- _What you have to do_: Copy nothing but the stretch that opens with the line containing "1075 pixels high." and closes with the line containing "from mathutils import Vector, Matrix". Keep pictures out.

- _Given information_:
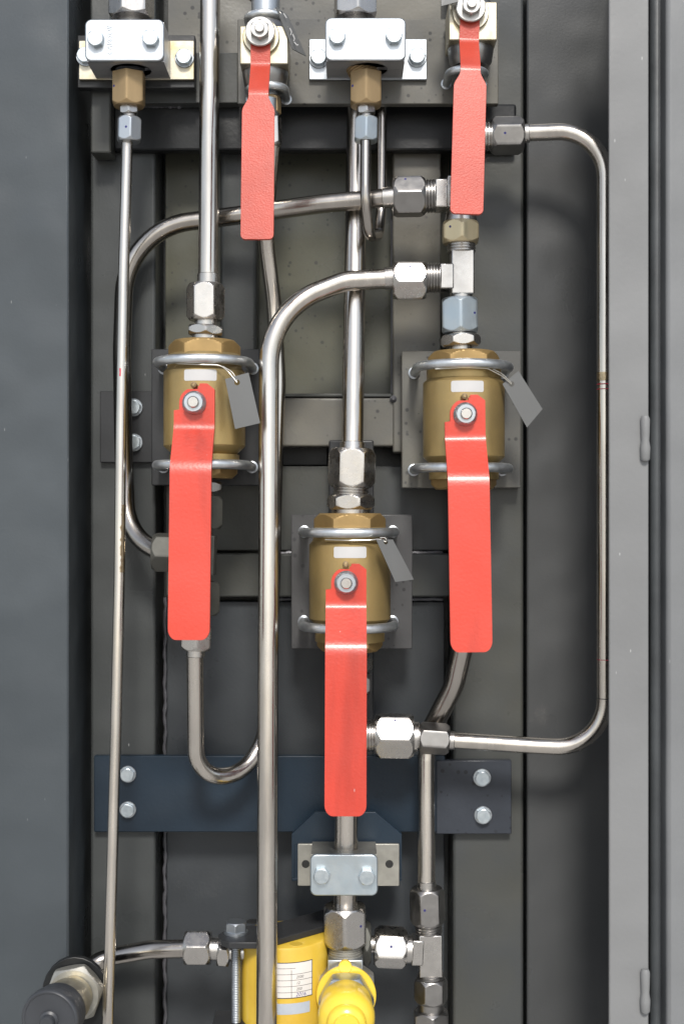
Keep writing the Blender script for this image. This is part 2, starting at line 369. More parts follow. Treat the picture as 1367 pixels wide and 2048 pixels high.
# ------------------------------------------------------------------ large brass ball valves
def make_valve():
    root=empty('ball_valve',(0,0,0),'x','valve','brass ball valves with long red handles')
    up=V((0,0,1)); r=38.6
    b=MB(); zb,zt=-46,37
    lathe(b,V((0,0,zb)),V((0,0,zt)),[(0,30),(.02,30.5),(.10,r-.8),(.115,r),(.955,r),(.965,r-.7),(1,r-3.5)],72)
    obj('body',b,M['brass'],root,smooth=25)
    b=MB(); lathe(b,V((0,0,36)),V((0,0,50)),[(0,35.2),(.8,35.2),(1,33)],64); obj('collar',b,M['brass'],root)
    b=MB(); hexnut(b,V((0,0,42)),V((0,0,63)),60,.06,c0=False); obj('hex_end',b,M['brasshex'],root,smooth=12)
    b=MB(); lathe(b,V((0,0,-58)),V((0,0,-45)),[(0,33),(1,33)],64); obj('collar',b,M['brass'],root)
    b=MB(); hexnut(b,V((0,0,-67.5)),V((0,0,-52)),55,.06,c1=False); obj('hex_end',b,M['brasshex'],root,smooth=12)
    # sticker bent round the body
    s=MB(); rs=r+.18; hw,hh,cr=15.4,5.2,1.8; nx=20
    zs=[-hh+cr*(1-math.cos(PI/2*i/5)) for i in range(6)]+[hh-cr*(1-math.cos(PI/2*i/5)) for i in range(5,-1,-1)]
    F=[]
    for z in zs:
        e=max(0,abs(z)-(hh-cr)); x=hw-cr+math.sqrt(max(0,cr*cr-e*e))
        F.append([V((rs*math.sin((-x+2*x*i/nx)/rs),-rs*math.cos((-x+2*x*i/nx)/rs),27.0+z)) for i in range(nx+1)])
    o=len(s.v); s.v+=sum(F,[])
    for j in range(len(zs)-1):
        for i in range(nx): a=o+j*(nx+1)+i; s.f.append((a,a+1,a+nx+2,a+nx+1))
    st=obj('sticker',s,M['sticker'],root)
    # stem, stop pin
    b=MB(); cyl(b,V((0,-36,0)),V((0,-54,0)),8.5,32); cyl(b,V((0,-54,0)),V((0,-65.5,0)),5.3,32,.9); obj('stem',b,M['fitting'],root)
    b=MB(); lathe(b,V((-.6,-36,16.3)),V((-.6,-56,16.3)),[(0,2.6),(.86,2.9),(.95,2.4),(1,1.0)],20); obj('stop_pin',b,M['bronze'],root)
    # nut with flange
    b=MB(); lathe(b,V((0,-53.3,0)),V((0,-57.6,0)),[(0,10.9),(.35,10.9),(1,9.0)],48); hexnut(b,V((0,-57,0)),V((0,-62.5,0)),17.2,.35,c0=False); obj('flange_nut',b,M['zinc'],root,smooth=20)
    # handle
    pts=[(p.z,p.y) for p in path([V((0,53.2,17.5)),V((0,53.2,-21.5)),V((0,79.6,-58)),V((0,87,-209))],[13,26],8)]
    prof=[(0,*pts[0])]
    for i in range(1,len(pts)):
        prof.append((prof[-1][0]+math.hypot(pts[i][0]-pts[i-1][0],pts[i][1]-pts[i-1][1]),*pts[i]))
    S=prof[-1][0]; rows=[]
    def edges(s):
        z=17.5-s   # only used on the flat top
        if s<.01: return 5.0,11.5
        xr=18.3
        if s<5.2: xr=11.5+(18.3-11.5)*min(1,s/5.2)
        if s<2.5: xl=4.4
        elif s<5.0: xl=3.0
        elif s<17.5:
            zz=17.5-s; R=13.8; xl=-math.sqrt(max(0,R*R-zz*zz)) if zz<R else 0
            xl=min(xl,.5)
        elif s<23.6: xl=-13.8
        else: xl=-18.6
        return xl,xr
    ss=[0,1.2,2.4,2.6,3.8,4.9,5.1,6.2,7.5,9,10.5,12,14,16,18,20,22,23.5,24.2,27,30,33]+[p[0] for p in prof[1:-1]]+[65,75,100,130,160,190,205]
    for s in sorted(set(round(x,2) for x in ss)): 
        if s<S-11: rows.append((s,)+edges(s))
    for i in range(7):
        t=i/6; c=10.0
        s=S-c+c*math.sin(t*PI/2)*.999; ins=7.5*(1-math.cos(t*PI/2)); rows.append((s,-18.6+ins,18.3-ins))
    h=MB(); sheet(h,rows,prof,6.4,nx=4)
    ho=obj('handle',h,M['red'],root,2.9,smooth=50,segs=4)
    for ch in children(root):
        if ch.name.split('.')[0] in ('stem','stop_pin','flange_nut','handle'): ch.location.x=-.0036
    return root
proto=make_valve()
spots=[((-130.4),99.2,'brass ball valve with red handle on the dark plate, left of the tall front pipe'),
       (115.5,88.8,'brass ball valve with red handle on the speckled plate, right of the middle pipe'),
       (7.5,-64.2,'brass ball valve with red handle sitting lowest, under the middle pipe')]
AX=65.0
valves=[]
for i,(x,z,l) in enumerate(spots):
    v=proto if i==0 else copy_tree(proto)
    v.location=V((x*.001,-AX*.001,Z0+z*.001)); v['label']=l; valves.append(v)
for v,ry,zs in zip(valves,(.3,-.7,.2),(1.016,1.018,.979)):
    for ch in children(v):
        if ch.name.split('.')[0]=='handle': ch.rotation_euler=(0,math.radians(ry),0); ch.scale.z=zs
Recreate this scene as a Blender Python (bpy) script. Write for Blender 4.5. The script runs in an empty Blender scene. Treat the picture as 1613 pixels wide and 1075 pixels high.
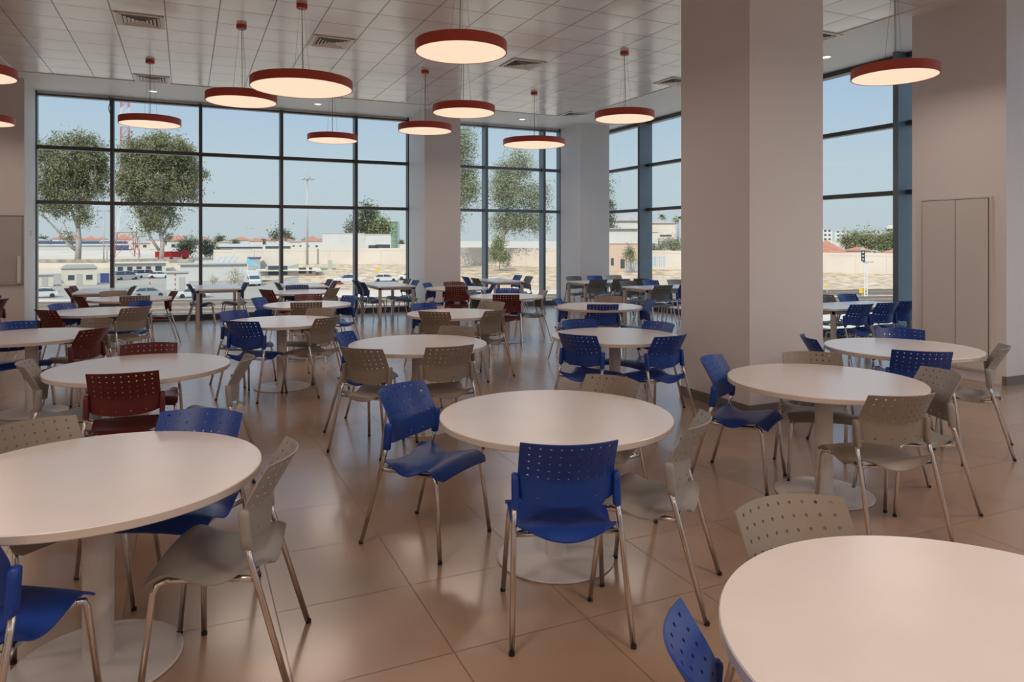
import bpy, bmesh, math, random
import numpy as np
from mathutils import Vector, Matrix

# ---------------------------------------------------------------- camera frame
SC = bpy.context.scene
F, CX, HY, CH, TH = 1120.0, 806.5, 379.5, 1.64, 0.4295   # focal px, centre, horizon row, eye height, yaw to the building
CT, ST = math.cos(TH), math.sin(TH)
def W(X, d, z=0.0):            # metres right of / in front of the eye -> building axes
    return Vector((X*CT + d*ST, -X*ST + d*CT, z))
def px(x, y, d):               # the point at picture position x,y, d metres in front of the eye
    return W((x-CX)/F*d, d, CH+(HY-y)*d/F)

cam = bpy.data.cameras.new('camera'); cam.lens = F/1613*36; cam.sensor_width = 36
cam.shift_y = -(537.5-HY)/1613; cam.clip_end = 3000; cam.clip_start = 0.05
camo = bpy.data.objects.new('camera', cam); SC.collection.objects.link(camo)
camo.location = (0, 0, CH); camo.rotation_euler = (math.pi/2, 0, -TH); SC.camera = camo

# ---------------------------------------------------------------- sky, sun, exposure
world = bpy.data.worlds.new('world'); SC.world = world; world.use_nodes = True
nt = world.node_tree; nt.nodes.clear()
wo = nt.nodes.new('ShaderNodeOutputWorld'); bg = nt.nodes.new('ShaderNodeBackground')
tc = nt.nodes.new('ShaderNodeTexCoord'); sp = nt.nodes.new('ShaderNodeSeparateXYZ'); cr = nt.nodes.new('ShaderNodeValToRGB')
e = cr.color_ramp.elements
e[0].position = 0.0; e[0].color = (0.56, 0.61, 0.64, 1)
e[1].position = 0.10; e[1].color = (0.54, 0.63, 0.70, 1)
for p_, c_ in ((0.20, (0.43, 0.56, 0.73, 1)), (0.30, (0.42, 0.58, 0.80, 1)), (0.50, (0.95, 1.18, 1.50, 1)), (1.0, (1.0, 1.27, 1.7, 1))):
    q = e.new(p_); q.color = c_
nt.links.new(tc.outputs['Generated'], sp.inputs[0]); nt.links.new(sp.outputs['Z'], cr.inputs[0])
nt.links.new(cr.outputs[0], bg.inputs[0]); bg.inputs[1].default_value = 1.0
nt.links.new(bg.outputs[0], wo.inputs[0])
sun = bpy.data.lights.new('sun', 'SUN'); sun.energy = 3.3; sun.angle = 0.01; sun.color = (1.0, 0.90, 0.76)
suno = bpy.data.objects.new('sun', sun); SC.collection.objects.link(suno)
suno.rotation_euler = Vector((0.50, 0.62, -0.66)).to_track_quat('-Z', 'Y').to_euler()
SC.view_settings.view_transform = 'Standard'; SC.view_settings.look = 'None'
SC.view_settings.exposure = 0.0; SC.view_settings.gamma = 1.0; SC.view_settings.use_curve_mapping = False
SC.cycles.use_denoising = True
SC.cycles.max_bounces = 8; SC.cycles.diffuse_bounces = 5; SC.cycles.glossy_bounces = 4
SC.cycles.transparent_max_bounces = 12; SC.cycles.sample_clamp_indirect = 4.0
PENDANT_W, DOWN_W = 8.0, 16.0

# ---------------------------------------------------------------- materials
def lin(c): return tuple((x/255/12.92 if x/255 <= .04045 else ((x/255+.055)/1.055)**2.4) for x in c)
def mat(name, col, rough=.5, metal=0, noise=None, bump=None, spec=.5, emit=None, coat=0, alpha=None):
    m = bpy.data.materials.new(name); m.use_nodes = True; n = m.node_tree.nodes; l = m.node_tree.links
    b = n['Principled BSDF']
    b.inputs['Base Color'].default_value = (*col, 1); b.inputs['Roughness'].default_value = rough
    b.inputs['Metallic'].default_value = metal; b.inputs['Specular IOR Level'].default_value = spec
    b.inputs['Coat Weight'].default_value = coat
    if emit: b.inputs['Emission Color'].default_value = (*emit[0], 1); b.inputs['Emission Strength'].default_value = emit[1]
    if noise or bump:
        t = n.new('ShaderNodeTexCoord')
    if noise:      # (scale, amount) : the surface's own colour variation
        x = n.new('ShaderNodeTexNoise'); x.inputs['Scale'].default_value = noise[0]; x.inputs['Detail'].default_value = 5
        r = n.new('ShaderNodeMapRange'); r.inputs[1].default_value = .3; r.inputs[2].default_value = .7
        r.inputs[3].default_value = 1-noise[1]; r.inputs[4].default_value = 1+noise[1]
        v = n.new('ShaderNodeVectorMath'); v.operation = 'SCALE'; v.inputs[0].default_value = col
        l.new(t.outputs['Object'], x.inputs['Vector']); l.new(x.outputs[0], r.inputs[0]); l.new(r.outputs[0], v.inputs['Scale'])
        l.new(v.outputs[0], b.inputs['Base Color'])
    if bump:
        x = n.new('ShaderNodeTexNoise'); x.inputs['Scale'].default_value = bump[0]
        q = n.new('ShaderNodeBump'); q.inputs['Strength'].default_value = bump[1]; q.inputs['Distance'].default_value = bump[2] if len(bump) > 2 else .002
        l.new(t.outputs['Object'], x.inputs['Vector']); l.new(x.outputs[0], q.inputs['Height']); l.new(q.outputs[0], b.inputs['Normal'])
    return m

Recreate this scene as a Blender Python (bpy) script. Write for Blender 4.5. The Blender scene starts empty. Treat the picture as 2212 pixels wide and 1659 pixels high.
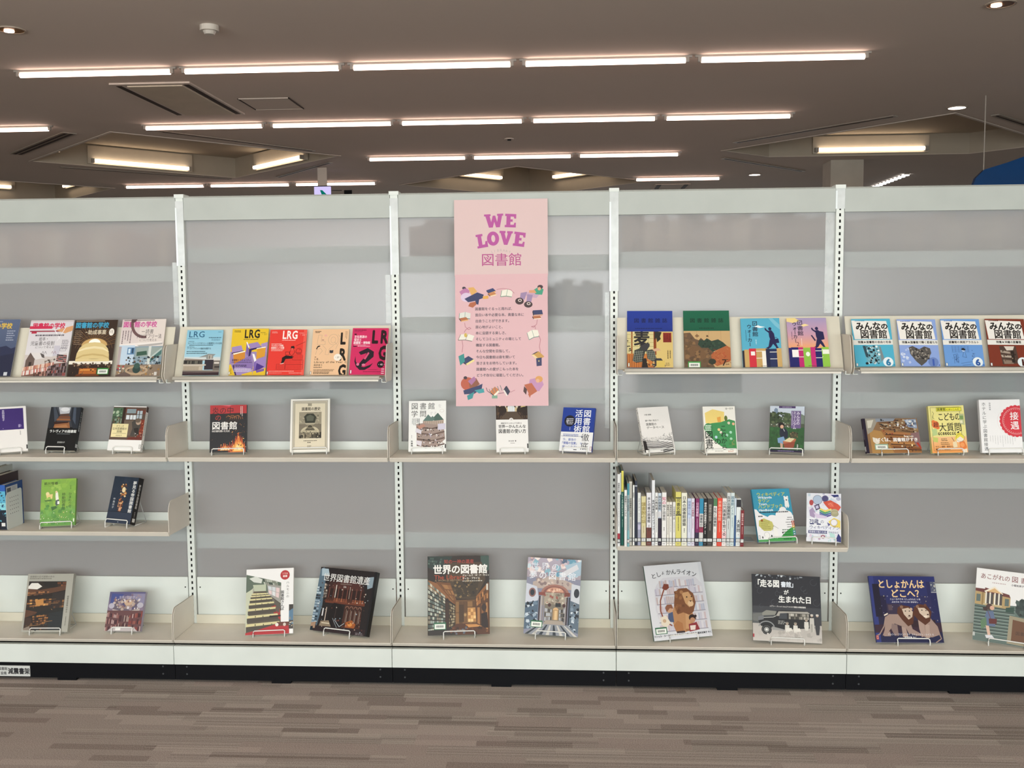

- _The result_:
Recreate this scene as a Blender Python (bpy) script. Write for Blender 4.5. The script runs in an empty Blender scene. Treat the picture as 1613 pixels wide and 1075 pixels high.
import bpy, bmesh, math, random
import numpy as np
from mathutils import Vector, Matrix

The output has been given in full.